Exercise directions: In the material below, list every line carrying the string "pixels".

Given data:
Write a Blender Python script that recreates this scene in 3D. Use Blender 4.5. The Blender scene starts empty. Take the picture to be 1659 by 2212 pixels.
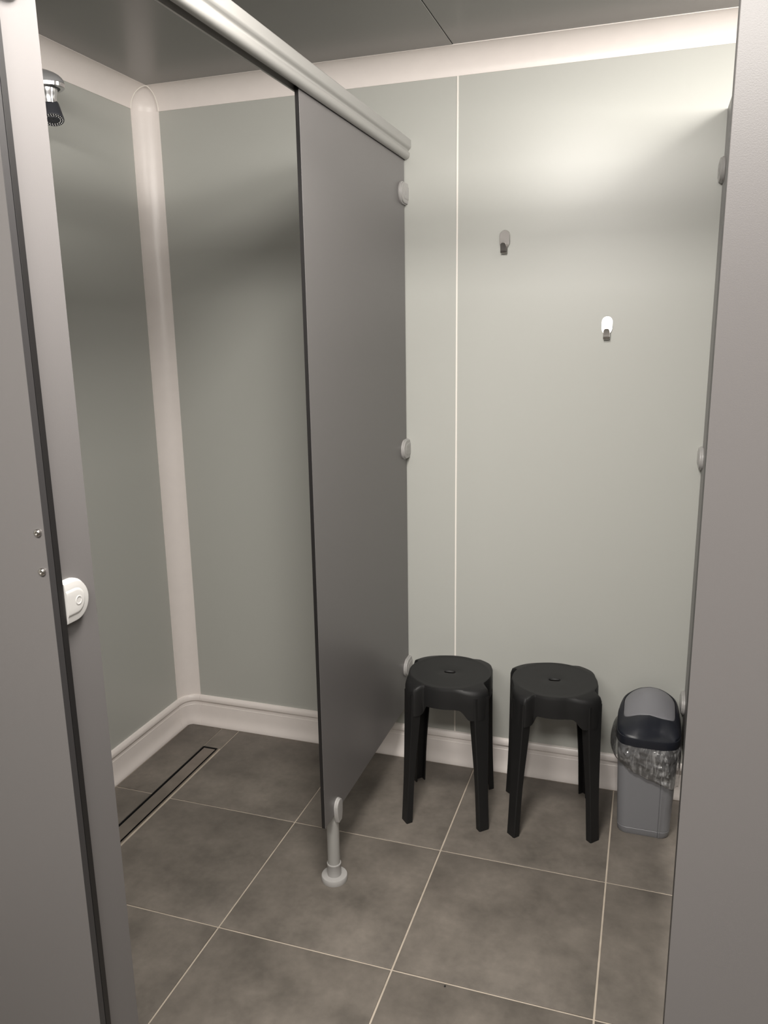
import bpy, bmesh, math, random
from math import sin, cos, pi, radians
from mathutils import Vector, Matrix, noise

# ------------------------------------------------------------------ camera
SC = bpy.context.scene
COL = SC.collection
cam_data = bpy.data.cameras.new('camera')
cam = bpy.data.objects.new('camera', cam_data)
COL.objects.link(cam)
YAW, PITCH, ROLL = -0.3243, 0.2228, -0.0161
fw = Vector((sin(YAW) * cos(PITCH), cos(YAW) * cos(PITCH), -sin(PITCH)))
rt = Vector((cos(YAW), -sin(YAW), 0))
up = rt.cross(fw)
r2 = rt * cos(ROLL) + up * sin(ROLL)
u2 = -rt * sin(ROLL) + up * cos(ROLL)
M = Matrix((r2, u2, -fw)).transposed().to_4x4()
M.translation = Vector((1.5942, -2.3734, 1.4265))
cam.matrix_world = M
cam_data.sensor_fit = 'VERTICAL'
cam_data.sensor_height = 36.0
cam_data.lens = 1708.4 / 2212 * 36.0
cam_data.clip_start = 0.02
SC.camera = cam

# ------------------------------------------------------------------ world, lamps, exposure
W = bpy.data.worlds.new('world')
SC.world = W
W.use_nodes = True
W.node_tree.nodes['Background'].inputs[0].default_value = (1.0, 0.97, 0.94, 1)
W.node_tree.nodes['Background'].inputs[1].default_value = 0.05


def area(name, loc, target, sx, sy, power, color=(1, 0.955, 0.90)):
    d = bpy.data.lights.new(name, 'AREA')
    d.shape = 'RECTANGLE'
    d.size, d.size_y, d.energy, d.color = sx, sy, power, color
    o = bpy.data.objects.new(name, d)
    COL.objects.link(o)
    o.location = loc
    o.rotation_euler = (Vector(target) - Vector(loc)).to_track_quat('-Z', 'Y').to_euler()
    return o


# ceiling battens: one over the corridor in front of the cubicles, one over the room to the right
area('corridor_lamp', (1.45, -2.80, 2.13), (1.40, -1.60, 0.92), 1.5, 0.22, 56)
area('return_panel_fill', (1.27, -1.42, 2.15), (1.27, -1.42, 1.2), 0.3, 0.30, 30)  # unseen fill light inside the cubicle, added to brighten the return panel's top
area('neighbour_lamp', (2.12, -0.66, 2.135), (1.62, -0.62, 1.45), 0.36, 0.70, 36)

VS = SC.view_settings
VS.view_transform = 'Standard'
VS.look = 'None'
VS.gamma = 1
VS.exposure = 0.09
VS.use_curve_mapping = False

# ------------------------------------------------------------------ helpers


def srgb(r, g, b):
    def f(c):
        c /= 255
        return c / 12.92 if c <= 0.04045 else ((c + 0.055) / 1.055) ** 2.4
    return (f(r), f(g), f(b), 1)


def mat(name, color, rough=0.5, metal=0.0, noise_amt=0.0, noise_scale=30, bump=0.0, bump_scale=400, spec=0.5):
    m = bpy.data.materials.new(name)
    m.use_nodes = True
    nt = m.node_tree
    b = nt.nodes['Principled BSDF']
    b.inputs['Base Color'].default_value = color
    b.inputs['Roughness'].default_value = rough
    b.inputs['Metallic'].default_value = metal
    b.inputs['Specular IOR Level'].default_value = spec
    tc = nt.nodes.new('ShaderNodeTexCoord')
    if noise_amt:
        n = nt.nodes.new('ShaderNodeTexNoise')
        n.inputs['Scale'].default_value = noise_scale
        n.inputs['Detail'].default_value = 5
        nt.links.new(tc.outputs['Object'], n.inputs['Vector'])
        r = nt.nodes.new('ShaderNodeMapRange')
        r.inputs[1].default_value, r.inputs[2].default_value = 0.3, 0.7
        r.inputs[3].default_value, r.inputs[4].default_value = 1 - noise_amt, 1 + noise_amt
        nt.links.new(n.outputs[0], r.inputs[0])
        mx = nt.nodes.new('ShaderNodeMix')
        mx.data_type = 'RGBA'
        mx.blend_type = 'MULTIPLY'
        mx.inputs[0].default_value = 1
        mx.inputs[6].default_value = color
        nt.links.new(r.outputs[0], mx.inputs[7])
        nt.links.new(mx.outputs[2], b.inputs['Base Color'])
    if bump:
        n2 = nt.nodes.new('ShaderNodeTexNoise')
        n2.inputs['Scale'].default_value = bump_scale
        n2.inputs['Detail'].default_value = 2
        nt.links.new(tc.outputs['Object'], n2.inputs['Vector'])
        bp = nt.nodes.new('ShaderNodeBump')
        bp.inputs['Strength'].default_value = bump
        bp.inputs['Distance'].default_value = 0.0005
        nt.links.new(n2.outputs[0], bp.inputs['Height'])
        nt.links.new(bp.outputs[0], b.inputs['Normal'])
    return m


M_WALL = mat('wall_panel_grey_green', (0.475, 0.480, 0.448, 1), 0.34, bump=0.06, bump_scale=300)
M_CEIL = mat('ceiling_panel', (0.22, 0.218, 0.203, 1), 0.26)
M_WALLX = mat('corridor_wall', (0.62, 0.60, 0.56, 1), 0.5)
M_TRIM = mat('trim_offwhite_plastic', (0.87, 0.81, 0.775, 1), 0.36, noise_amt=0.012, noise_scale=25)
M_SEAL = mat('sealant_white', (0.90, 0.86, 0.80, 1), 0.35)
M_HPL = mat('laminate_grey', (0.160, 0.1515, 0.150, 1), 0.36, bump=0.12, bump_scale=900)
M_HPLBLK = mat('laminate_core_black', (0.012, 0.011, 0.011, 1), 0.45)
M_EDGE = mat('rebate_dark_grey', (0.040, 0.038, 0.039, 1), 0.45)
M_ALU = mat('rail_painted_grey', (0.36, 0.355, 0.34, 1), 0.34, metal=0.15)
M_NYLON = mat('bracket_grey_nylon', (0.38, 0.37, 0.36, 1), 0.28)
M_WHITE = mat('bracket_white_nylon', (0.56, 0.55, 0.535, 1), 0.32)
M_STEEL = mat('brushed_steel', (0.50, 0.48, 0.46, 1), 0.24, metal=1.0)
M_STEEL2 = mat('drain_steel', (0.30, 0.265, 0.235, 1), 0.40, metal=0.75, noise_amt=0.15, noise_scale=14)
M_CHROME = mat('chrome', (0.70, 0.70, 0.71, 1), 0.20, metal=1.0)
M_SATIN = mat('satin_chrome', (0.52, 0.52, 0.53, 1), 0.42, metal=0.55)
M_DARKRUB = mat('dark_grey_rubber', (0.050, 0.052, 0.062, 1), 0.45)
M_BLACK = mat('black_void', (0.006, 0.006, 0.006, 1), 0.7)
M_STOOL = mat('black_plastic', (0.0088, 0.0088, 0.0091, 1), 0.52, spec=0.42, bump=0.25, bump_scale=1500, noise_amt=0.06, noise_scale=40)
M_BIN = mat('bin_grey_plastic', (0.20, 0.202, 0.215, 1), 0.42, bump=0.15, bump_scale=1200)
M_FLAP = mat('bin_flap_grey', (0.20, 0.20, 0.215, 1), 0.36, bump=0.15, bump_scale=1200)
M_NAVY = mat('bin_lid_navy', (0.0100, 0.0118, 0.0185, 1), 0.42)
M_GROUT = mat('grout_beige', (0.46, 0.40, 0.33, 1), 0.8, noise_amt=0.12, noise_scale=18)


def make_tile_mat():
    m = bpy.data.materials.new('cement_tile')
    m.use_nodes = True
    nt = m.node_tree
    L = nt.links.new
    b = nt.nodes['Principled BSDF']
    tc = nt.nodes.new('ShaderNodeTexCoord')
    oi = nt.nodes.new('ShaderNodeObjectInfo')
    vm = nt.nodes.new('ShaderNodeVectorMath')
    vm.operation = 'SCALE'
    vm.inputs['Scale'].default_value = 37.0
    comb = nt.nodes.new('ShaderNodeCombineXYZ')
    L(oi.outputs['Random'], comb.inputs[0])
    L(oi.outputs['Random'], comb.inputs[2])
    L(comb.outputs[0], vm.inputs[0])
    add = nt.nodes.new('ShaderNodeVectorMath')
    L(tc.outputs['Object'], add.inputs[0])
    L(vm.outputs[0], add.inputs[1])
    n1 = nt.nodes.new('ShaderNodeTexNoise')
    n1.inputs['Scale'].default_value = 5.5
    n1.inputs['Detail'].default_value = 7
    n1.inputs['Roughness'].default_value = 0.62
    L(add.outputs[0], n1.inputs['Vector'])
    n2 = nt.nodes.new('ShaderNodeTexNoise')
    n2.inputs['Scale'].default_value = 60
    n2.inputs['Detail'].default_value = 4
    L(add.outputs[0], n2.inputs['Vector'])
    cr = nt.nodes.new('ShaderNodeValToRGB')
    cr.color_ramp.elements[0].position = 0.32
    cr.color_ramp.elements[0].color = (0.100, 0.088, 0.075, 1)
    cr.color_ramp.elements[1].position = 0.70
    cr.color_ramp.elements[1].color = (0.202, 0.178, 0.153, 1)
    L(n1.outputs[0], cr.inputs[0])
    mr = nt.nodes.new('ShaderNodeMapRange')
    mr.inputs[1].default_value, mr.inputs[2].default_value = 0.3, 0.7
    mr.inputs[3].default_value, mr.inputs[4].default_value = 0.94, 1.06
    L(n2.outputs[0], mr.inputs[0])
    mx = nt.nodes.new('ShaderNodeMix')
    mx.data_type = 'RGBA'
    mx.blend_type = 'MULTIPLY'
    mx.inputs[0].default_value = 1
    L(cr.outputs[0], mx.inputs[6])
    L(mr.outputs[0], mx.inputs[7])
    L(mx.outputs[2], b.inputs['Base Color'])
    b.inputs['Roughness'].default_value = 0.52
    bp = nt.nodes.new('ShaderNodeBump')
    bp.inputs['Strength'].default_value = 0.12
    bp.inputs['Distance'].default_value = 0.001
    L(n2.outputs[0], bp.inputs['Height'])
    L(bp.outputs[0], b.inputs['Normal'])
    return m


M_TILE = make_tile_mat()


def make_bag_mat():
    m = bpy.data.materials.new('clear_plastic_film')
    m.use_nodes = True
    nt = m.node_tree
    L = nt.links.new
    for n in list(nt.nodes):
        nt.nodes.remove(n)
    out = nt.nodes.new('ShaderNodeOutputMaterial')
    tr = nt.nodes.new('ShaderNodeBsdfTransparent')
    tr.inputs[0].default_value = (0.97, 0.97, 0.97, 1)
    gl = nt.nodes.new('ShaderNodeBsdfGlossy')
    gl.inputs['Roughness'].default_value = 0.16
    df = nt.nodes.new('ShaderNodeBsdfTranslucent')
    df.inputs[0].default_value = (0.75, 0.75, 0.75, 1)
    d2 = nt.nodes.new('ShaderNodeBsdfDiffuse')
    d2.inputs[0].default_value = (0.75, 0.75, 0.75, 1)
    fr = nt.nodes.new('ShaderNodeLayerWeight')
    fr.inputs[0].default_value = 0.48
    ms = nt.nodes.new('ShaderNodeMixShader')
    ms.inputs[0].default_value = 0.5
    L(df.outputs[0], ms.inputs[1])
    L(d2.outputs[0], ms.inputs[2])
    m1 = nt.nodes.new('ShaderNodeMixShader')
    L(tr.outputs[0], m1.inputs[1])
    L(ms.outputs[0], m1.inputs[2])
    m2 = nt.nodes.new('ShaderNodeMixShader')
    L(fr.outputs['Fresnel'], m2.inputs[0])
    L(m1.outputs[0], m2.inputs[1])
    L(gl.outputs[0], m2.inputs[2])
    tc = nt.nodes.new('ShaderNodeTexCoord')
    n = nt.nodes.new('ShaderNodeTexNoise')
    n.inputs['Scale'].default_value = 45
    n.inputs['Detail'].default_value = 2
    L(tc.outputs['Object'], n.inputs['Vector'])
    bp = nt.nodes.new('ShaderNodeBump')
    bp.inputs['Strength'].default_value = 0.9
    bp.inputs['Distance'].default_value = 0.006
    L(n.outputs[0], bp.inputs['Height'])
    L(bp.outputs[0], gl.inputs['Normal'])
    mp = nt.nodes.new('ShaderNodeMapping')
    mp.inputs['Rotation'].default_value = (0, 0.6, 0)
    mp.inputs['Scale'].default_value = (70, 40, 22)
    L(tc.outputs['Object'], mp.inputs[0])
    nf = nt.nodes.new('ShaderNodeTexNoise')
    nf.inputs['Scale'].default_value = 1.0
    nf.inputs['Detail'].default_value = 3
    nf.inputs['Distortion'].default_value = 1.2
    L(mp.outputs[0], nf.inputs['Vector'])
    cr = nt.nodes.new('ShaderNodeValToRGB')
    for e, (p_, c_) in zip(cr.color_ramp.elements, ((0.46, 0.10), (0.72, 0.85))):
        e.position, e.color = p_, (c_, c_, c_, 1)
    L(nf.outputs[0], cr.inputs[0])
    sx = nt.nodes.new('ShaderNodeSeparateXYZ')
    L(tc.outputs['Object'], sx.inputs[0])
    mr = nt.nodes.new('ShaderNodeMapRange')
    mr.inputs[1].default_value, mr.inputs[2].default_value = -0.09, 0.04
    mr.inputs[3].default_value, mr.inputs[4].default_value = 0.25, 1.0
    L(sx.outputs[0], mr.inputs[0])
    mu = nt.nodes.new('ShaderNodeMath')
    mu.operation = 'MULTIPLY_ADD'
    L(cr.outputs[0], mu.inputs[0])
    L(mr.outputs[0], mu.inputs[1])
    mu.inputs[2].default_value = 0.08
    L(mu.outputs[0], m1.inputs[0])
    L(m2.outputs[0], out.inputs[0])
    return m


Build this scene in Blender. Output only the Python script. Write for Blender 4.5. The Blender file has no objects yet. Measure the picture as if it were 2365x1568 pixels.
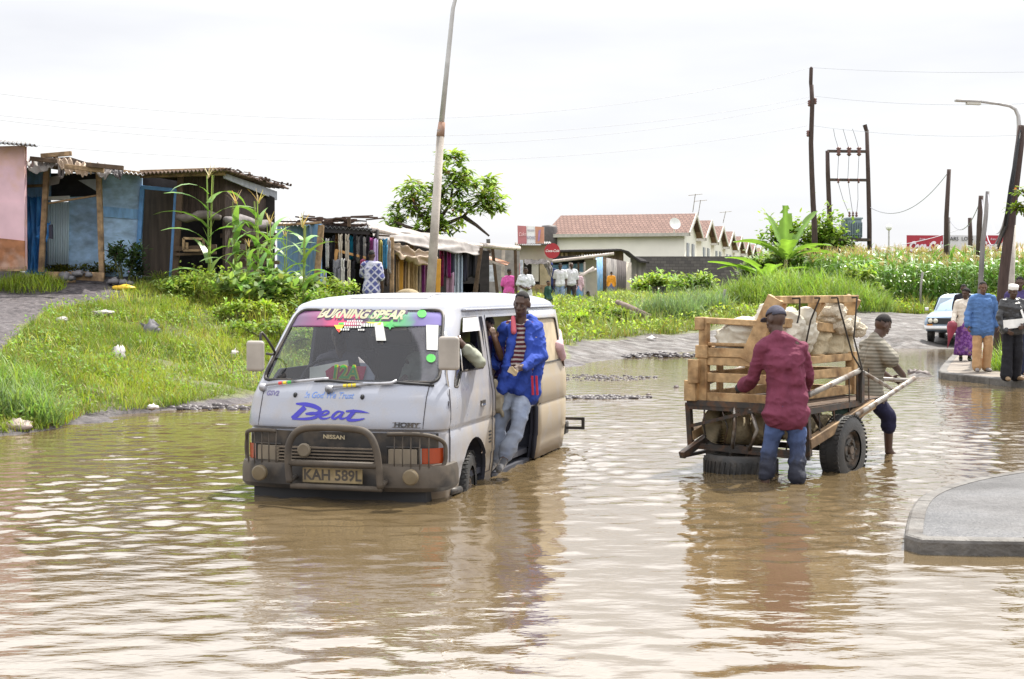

Written answer:
Write a Blender Python script that recreates this scene in 3D. Use Blender 4.5. The Blender scene starts empty. Take the picture to be 1659 by 2212 pixels.
Build this scene in Blender. Output only the Python script. Write for Blender 4.5. The Blender file has no objects yet. Measure the picture as if it were 2365x1568 pixels.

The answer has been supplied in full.